* _WORK TO BE COMPLETED_
Extract everything from the first line through the line with "rad = math.radians", both ends included, except for any pictures.

━━━━━━━━━━━━━━━━

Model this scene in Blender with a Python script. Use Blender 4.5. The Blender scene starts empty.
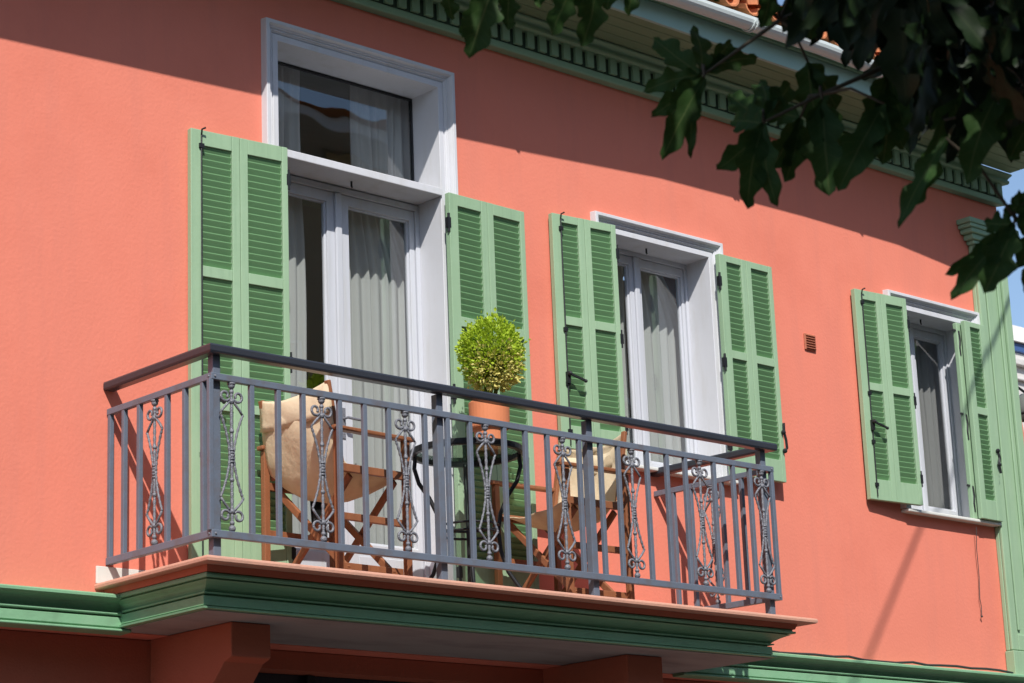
import bpy, bmesh, math, random
from mathutils import Vector, Matrix
S = bpy.context.scene
COL = S.collection
PI = math.pi
rad = math.radians

# ------------------------------------------------------------------ camera, sky, sun, exposure
cam_d = bpy.data.cameras.new('camera')
cam = bpy.data.objects.new('camera', cam_d)
COL.objects.link(cam)
cam.location = (-6.93498595, -9.35893596, -1.81366848)
cam.rotation_euler = (1.83376731, 0.03817556, -0.73936240)
cam_d.sensor_width = 36.0
cam_d.lens = 36.0 * 2299.59525 / 1024
cam_d.clip_start = 0.1
cam_d.clip_end = 5000
cam_d.dof.use_dof = True
cam_d.dof.focus_distance = 12.6
cam_d.dof.aperture_fstop = 7.0
S.camera = cam

SUN = Vector((-0.72, -1.0, 1.27)).normalized()      # direction towards the sun
world = bpy.data.worlds.new('World')
S.world = world
world.use_nodes = True
wn = world.node_tree
sky = wn.nodes.new('ShaderNodeTexSky')
sky.sky_type = 'NISHITA'
sky.sun_disc = False
sky.sun_elevation = math.asin(SUN.z)
sky.sun_rotation = math.atan2(SUN.x, SUN.y)
sky.air_density = 1.0
sky.dust_density = 0.6
sky.ozone_density = 1.5
bg = wn.nodes['Background']
wn.links.new(sky.outputs[0], bg.inputs[0])
bg.inputs[1].default_value = 0.14

sun_d = bpy.data.lights.new('sun', 'SUN')
sun_d.energy = 5.0
sun_d.angle = rad(0.5)
sun_d.color = (1.0, 0.955, 0.89)
sun = bpy.data.objects.new('sun', sun_d)
COL.objects.link(sun)
sun.rotation_euler = SUN.to_track_quat('Z', 'Y').to_euler()
sun.location = (-10, -14, 18)

S.view_settings.view_transform = 'Standard'
S.view_settings.look = 'None'
S.view_settings.gamma = 1
S.view_settings.use_curve_mapping = False
S.view_settings.exposure = 0.15
S.render.engine = 'CYCLES'
S.cycles.transparent_max_bounces = 16
S.cycles.max_bounces = 8

# ------------------------------------------------------------------ materials
def mat(name, col, rough=0.6, var=0.0, scale=6.0, bump=0.0, bscale=60.0, spec=0.5, metal=0.0,
        stain=None, stain_amt=0.0, stain_scale=1.2, coat=0.0, aniso=None, trans=0.0):
    m = bpy.data.materials.new(name)
    m.use_nodes = True
    nt = m.node_tree
    N, Lk = nt.nodes, nt.links
    p = N['Principled BSDF']
    p.inputs['Roughness'].default_value = rough
    p.inputs['Metallic'].default_value = metal
    p.inputs['Specular IOR Level'].default_value = spec
    p.inputs['Coat Weight'].default_value = coat
    tc = N.new('ShaderNodeTexCoord')
    src = tc.outputs['Object']
    if aniso:
        mp = N.new('ShaderNodeMapping')
        mp.inputs['Scale'].default_value = aniso
        Lk.new(src, mp.inputs[0]); vsrc = mp.outputs[0]
    else:
        vsrc = src
    c = (*col, 1.0)
    out = None
    if var > 0:
        n = N.new('ShaderNodeTexNoise')
        n.inputs['Scale'].default_value = scale
        n.inputs['Detail'].default_value = 5
        Lk.new(vsrc, n.inputs['Vector'])
        mx = N.new('ShaderNodeMix'); mx.data_type = 'RGBA'
        mx.inputs['A'].default_value = (*[max(0, x * (1 - var)) for x in col], 1)
        mx.inputs['B'].default_value = (*[min(1, x * (1 + var)) for x in col], 1)
        Lk.new(n.outputs['Fac'], mx.inputs['Factor'])
        out = mx.outputs['Result']
    if stain:
        n2 = N.new('ShaderNodeTexNoise')
        n2.inputs['Scale'].default_value = stain_scale
        n2.inputs['Detail'].default_value = 7
        n2.inputs['Roughness'].default_value = 0.62
        Lk.new(vsrc, n2.inputs['Vector'])
        r = N.new('ShaderNodeMapRange')
        r.inputs['From Min'].default_value = 0.48
        r.inputs['From Max'].default_value = 0.72
        r.inputs['To Max'].default_value = stain_amt
        Lk.new(n2.outputs['Fac'], r.inputs['Value'])
        m2 = N.new('ShaderNodeMix'); m2.data_type = 'RGBA'
        if out: Lk.new(out, m2.inputs['A'])
        else: m2.inputs['A'].default_value = c
        m2.inputs['B'].default_value = (*stain, 1)
        Lk.new(r.outputs[0], m2.inputs['Factor'])
        out = m2.outputs['Result']
    if out: Lk.new(out, p.inputs['Base Color'])
    else: p.inputs['Base Color'].default_value = c
    if bump > 0:
        nb = N.new('ShaderNodeTexNoise')
        nb.inputs['Scale'].default_value = bscale
        nb.inputs['Detail'].default_value = 4
        Lk.new(vsrc, nb.inputs['Vector'])
        b = N.new('ShaderNodeBump')
        b.inputs['Strength'].default_value = bump
        b.inputs['Distance'].default_value = 0.01
        Lk.new(nb.outputs['Fac'], b.inputs['Height'])
        Lk.new(b.outputs[0], p.inputs['Normal'])
    if trans > 0:
        tl = N.new('ShaderNodeBsdfTranslucent')
        if out: Lk.new(out, tl.inputs[0])
        else: tl.inputs[0].default_value = c
        ms = N.new('ShaderNodeMixShader')
        ms.inputs[0].default_value = trans
        Lk.new(p.outputs[0], ms.inputs[1]); Lk.new(tl.outputs[0], ms.inputs[2])
        Lk.new(ms.outputs[0], N['Material Output'].inputs[0])
    return m

def glass_mat(name, tint=(0.86, 0.89, 0.88), wobble=0.003, boost=0.13):
    m = bpy.data.materials.new(name); m.use_nodes = True
    N, Lk = m.node_tree.nodes, m.node_tree.links
    N.remove(N['Principled BSDF'])
    t = N.new('ShaderNodeBsdfTransparent'); t.inputs[0].default_value = (*tint, 1)
    g = N.new('ShaderNodeBsdfGlossy'); g.inputs['Roughness'].default_value = 0.0
    f = N.new('ShaderNodeLayerWeight'); f.inputs['Blend'].default_value = 0.5
    pw = N.new('ShaderNodeMath'); pw.operation = 'POWER'; pw.inputs[1].default_value = 4.0
    Lk.new(f.outputs['Facing'], pw.inputs[0])
    ad = N.new('ShaderNodeMath'); ad.operation = 'MULTIPLY_ADD'
    ad.inputs[1].default_value = 0.9; ad.inputs[2].default_value = 0.05 + boost
    ad.use_clamp = True
    Lk.new(pw.outputs[0], ad.inputs[0])
    tc = N.new('ShaderNodeTexCoord')
    n = N.new('ShaderNodeTexNoise'); n.inputs['Scale'].default_value = 2.2; n.inputs['Detail'].default_value = 1
    Lk.new(tc.outputs['Object'], n.inputs['Vector'])
    b = N.new('ShaderNodeBump'); b.inputs['Strength'].default_value = 1.0; b.inputs['Distance'].default_value = wobble
    Lk.new(n.outputs[0], b.inputs['Height'])
    Lk.new(b.outputs[0], g.inputs['Normal'])
    ms = N.new('ShaderNodeMixShader')
    Lk.new(ad.outputs[0], ms.inputs[0]); Lk.new(t.outputs[0], ms.inputs[1]); Lk.new(g.outputs[0], ms.inputs[2])
    Lk.new(ms.outputs[0], N['Material Output'].inputs[0])
    return m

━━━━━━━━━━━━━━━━

* _OUTPUT FOR THIS TASK_
Model this scene in Blender with a Python script. Use Blender 4.5. The Blender scene starts empty.
import bpy, bmesh, math, random
from mathutils import Vector, Matrix
S = bpy.context.scene
COL = S.collection
PI = math.pi
rad = math.radians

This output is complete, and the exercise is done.